The Jews, when they were carried away into Babylon, had only one thing to connect them to their beautiful homeland, their memory of it, their songs of its glory. The Prodigal, far from home, had only one thing to connect him to salvation, his memory of his father’s house. Adam and Eve, cast out from the Garden of Eden, still remembered what it was like to walk with God. Like the Babylonian Exiles, like the Prodigal, Adam and Eve knew of two places they might live; they knew of two forms of their own nature in which they might live, or rather, one form in which they might live, and one in which they would die (be given over to death). Powerless were the Exiles to go home, until Cyrus freed them. Powerless was the Prodigal to save himself, until he came to his senses, turned his face and feet toward home, and allowed his Father to greet him. Utterly powerless were Adam and Eve to return to Eden before the fulness of time had come, a new Eve had brought forth a child, and God Himself had come into the world as the new Adam to descend into Hades and pull them free.
To discern good from evil in the world is to see the difference between those two places, Paradise and Hades. It is to see the difference between those two forms of nature, the created (as it was meant to be) and the fallen. All human beings are fallen creatures. We partake still of the fall. The fallenness in ourselves requires repentance, healing. But in Christ, all human beings are also restored to their true natures, to true humanity, to the fullness of created being as it is meant to be. For the Christian who sees and seeks his life in Christ, to discern good from evil is to see how to be a true creature, an unfallen creature, a creature with God, a creature of God.
There is no ultimate escaping from this world in the sense of becoming uncreated. Human beings are creatures, not gods by nature. From our fallenness we can flee, but not from our true selves. The anablep fish cannot breathe outside of water. He has gills. He swims. He is a fish. And yet it is also his nature to see always above, to be connected and part of both worlds. The Jews in Exile could dream of a heavenly Jerusalem, and it was a city. The Prodigal could dream of going home, and it was a home. Adam and Eve could dream of Paradise, and it was a garden.
What does humanity in Paradise look like?

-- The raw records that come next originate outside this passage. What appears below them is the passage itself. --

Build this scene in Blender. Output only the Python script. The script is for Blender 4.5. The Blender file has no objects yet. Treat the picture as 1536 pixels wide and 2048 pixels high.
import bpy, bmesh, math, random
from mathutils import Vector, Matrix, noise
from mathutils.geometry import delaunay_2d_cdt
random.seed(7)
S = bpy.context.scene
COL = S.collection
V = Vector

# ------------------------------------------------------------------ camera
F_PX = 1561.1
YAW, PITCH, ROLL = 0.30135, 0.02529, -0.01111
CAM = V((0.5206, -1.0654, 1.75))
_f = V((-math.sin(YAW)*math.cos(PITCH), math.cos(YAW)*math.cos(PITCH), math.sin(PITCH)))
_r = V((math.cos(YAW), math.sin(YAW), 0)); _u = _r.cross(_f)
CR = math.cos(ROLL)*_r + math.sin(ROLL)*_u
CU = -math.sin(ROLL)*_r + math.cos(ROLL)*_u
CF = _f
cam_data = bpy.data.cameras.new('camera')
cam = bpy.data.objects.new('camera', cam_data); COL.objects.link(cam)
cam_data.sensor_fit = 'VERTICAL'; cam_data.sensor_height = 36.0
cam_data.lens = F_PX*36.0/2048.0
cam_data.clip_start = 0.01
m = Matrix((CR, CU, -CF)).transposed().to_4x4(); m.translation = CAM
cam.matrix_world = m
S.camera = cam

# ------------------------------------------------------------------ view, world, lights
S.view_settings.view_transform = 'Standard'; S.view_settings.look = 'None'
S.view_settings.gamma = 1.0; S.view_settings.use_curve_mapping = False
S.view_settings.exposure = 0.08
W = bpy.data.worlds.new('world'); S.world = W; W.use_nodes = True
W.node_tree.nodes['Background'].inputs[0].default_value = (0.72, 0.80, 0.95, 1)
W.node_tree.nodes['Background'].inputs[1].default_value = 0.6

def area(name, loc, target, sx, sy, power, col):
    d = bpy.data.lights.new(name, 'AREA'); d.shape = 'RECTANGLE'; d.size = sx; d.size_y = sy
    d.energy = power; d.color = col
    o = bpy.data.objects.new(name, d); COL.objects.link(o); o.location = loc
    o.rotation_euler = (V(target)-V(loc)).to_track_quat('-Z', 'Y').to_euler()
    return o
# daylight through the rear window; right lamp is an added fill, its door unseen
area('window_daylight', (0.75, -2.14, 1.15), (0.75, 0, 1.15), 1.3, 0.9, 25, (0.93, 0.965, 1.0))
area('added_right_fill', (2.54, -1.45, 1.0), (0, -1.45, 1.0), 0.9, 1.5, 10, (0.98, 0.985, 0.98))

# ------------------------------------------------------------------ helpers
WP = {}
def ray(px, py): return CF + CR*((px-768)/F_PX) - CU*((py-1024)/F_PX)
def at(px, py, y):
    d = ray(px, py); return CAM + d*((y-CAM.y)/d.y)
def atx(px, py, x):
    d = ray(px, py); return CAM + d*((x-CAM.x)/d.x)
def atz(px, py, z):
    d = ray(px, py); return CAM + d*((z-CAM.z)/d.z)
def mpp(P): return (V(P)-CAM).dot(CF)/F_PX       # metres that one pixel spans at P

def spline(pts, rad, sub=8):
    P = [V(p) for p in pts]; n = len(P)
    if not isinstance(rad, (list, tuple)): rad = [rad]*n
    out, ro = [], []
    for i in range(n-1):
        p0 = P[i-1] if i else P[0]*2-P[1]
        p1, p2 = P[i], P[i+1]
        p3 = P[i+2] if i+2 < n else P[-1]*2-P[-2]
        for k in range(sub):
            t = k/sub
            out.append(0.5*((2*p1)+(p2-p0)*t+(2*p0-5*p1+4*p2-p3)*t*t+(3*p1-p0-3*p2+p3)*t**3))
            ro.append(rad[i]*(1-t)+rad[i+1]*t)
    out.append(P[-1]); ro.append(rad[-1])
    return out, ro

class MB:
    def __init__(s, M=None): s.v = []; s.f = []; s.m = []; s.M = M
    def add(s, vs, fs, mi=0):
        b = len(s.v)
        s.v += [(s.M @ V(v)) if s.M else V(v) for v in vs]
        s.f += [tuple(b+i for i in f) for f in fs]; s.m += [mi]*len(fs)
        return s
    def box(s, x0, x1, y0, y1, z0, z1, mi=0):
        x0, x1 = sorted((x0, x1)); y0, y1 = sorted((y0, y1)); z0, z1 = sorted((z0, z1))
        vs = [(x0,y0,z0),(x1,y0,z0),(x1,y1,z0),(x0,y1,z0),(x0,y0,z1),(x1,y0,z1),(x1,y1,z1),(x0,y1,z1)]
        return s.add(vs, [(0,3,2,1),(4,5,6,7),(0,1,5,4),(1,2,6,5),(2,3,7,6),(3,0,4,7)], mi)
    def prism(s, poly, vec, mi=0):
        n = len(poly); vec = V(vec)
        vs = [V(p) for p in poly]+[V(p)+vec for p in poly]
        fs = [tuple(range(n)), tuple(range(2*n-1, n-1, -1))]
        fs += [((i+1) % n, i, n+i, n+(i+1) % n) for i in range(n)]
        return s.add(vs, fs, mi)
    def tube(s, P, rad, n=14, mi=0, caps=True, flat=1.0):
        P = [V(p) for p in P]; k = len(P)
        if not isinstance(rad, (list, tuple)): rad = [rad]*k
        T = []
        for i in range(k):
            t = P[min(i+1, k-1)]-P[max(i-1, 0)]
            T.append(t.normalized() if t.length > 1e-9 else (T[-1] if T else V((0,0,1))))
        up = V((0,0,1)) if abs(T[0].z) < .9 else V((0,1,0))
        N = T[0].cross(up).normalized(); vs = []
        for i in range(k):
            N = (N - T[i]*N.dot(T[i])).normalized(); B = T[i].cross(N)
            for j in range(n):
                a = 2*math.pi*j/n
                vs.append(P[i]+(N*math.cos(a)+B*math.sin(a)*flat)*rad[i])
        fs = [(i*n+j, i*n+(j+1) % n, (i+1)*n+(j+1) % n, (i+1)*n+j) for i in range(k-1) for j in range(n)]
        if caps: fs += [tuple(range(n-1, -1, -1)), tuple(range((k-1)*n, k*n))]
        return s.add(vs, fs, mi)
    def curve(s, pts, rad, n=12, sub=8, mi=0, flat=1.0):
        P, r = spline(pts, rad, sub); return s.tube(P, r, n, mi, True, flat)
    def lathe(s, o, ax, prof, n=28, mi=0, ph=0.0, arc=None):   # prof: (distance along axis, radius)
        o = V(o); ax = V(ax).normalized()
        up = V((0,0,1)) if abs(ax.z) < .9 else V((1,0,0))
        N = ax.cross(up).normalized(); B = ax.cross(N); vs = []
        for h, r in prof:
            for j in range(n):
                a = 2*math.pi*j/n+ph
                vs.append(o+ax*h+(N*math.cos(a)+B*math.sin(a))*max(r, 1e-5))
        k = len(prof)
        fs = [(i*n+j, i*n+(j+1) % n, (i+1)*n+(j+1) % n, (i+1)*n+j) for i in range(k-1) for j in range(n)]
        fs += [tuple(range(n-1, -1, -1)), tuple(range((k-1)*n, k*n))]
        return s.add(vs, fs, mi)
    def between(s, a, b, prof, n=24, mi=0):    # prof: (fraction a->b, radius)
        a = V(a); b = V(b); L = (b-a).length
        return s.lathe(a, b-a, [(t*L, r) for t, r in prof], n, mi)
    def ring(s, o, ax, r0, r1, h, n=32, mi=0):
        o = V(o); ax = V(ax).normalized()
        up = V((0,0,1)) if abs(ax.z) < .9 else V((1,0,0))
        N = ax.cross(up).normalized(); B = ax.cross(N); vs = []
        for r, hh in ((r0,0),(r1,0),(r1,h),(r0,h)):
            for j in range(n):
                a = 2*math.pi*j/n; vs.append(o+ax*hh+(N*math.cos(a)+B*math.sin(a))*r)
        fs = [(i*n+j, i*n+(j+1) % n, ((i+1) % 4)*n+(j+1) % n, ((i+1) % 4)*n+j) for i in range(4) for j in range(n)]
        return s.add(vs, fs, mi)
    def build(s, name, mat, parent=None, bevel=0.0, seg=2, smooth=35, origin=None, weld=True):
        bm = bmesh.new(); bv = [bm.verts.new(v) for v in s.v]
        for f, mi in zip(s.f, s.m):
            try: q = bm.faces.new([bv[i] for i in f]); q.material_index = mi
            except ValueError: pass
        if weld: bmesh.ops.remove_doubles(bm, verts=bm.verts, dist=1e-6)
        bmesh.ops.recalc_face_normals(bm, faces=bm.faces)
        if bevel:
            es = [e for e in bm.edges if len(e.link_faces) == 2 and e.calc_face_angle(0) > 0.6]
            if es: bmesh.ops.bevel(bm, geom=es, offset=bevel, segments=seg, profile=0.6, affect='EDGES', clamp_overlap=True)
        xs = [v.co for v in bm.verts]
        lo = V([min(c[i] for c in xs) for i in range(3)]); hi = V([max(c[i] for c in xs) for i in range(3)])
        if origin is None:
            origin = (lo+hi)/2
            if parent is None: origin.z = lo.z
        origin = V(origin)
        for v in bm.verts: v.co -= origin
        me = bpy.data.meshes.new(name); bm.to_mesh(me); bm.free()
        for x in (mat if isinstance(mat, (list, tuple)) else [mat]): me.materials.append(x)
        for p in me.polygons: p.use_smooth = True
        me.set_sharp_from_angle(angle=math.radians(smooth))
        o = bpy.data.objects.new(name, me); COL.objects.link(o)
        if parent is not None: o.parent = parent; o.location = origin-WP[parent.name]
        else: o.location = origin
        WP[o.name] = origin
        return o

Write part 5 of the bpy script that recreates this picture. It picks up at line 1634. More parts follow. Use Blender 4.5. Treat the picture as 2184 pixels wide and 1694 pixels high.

Being fallen, how can we see what a true creature of God looks like? How can we strive to be such a creature? This is why Christ came, to show us a way, for He is precisely the human creature fully human, fully in communion with God, fully a creature of God, fully with God, in God, and powerful enough to save us: fully God Himself. (Only Christ is both created and uncreated by nature. Our own life in God will be by adoption, by “grace”, by participation in the divine according to His uncreated “energies”, not His uncreated essence.) In Christ there is no sin. Yet there is no aspect of fallenness that He does not take up into His divinity to heal and restore. He spares nothing, descending even into Hades itself, to our world outside Paradise.
Christ, then, is a total answer to the problem of discernment. To see both worlds, Paradise and Hades, to discern good from evil, to distinguish the life of the creature in God from the death of fallen being, we must look constantly to Him.